Why Most Multilingual Communication Breakdowns Aren’t About Language
- Ann Desseyn
- Sep 25
- 2 min read

When a global project hits a wall, the instinct is to blame “language barriers.” But in most cases, the real culprit isn’t vocabulary or grammar—it’s how managers lead communication across cultures.
1. Directness vs. diplomacy
What feels like clear, efficient feedback to you may feel like a public shaming elsewhere. When managers assume their style is “neutral,” they overlook how their words land across different cultural lenses.
2. Silence isn’t the same as buy-in
Managers sometimes take a quiet room as proof of alignment. In reality, team members may be holding back—because of hierarchy, uncertainty, or a reluctance to challenge the group. Lack of questions doesn’t guarantee shared understanding.
In reality, there are many employees or co-workers who may stay quiet during a debate or meeting, because of power hierarchy, fear of losing face, uncertainty of expressing themselves in a language or simply because the manager hasn’t created that safe environment and work conditions where speaking up is encouraged.
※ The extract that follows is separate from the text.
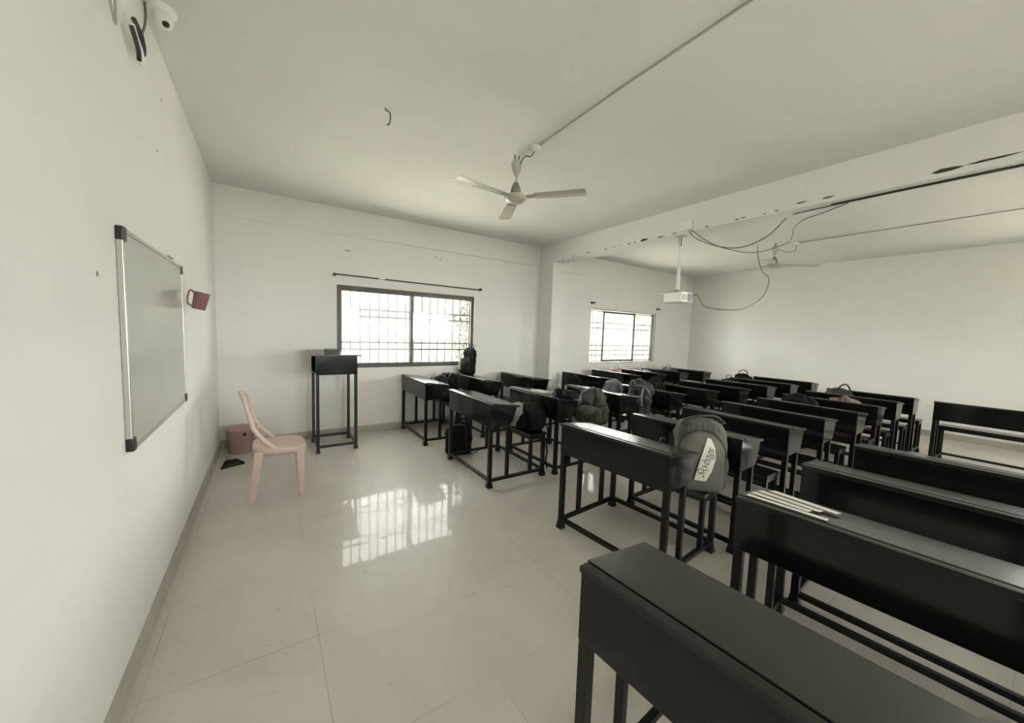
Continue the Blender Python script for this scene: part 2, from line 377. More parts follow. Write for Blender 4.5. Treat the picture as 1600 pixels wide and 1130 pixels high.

3. Shared language ≠ shared understanding
Even if everyone is “working in English,” words like urgent, approved, or later don’t carry identical meanings across contexts. Managers who don’t double-check interpretation risk costly misunderstandings.
4. Unspoken rules
Every culture has rules about greetings, interruptions, decision-making, and how much small talk is appropriate. If you, as the manager, don’t name these differences and set a shared framework, you leave space for confusion.
5. Pressure magnifies gaps
Under time zones, tight deadlines, or crisis, people default to their home-culture habits. Without guidance, those habits collide.
What managers can do
Set the tone: Make clarification normal, not a weakness.
Model curiosity: Ask “What does that mean in your context?”
Build protocols: Define terms (urgent = reply within 24 hours) instead of leaving them open.
Invest in awareness, not just language: Training in cultural interaction pays off more than another vocabulary list.
Multilingual communication isn’t just about words—it’s about how leaders frame interaction. If you manage across borders, your role isn’t to “fix language gaps.” It’s to make space where meaning can’t slip through the cracks.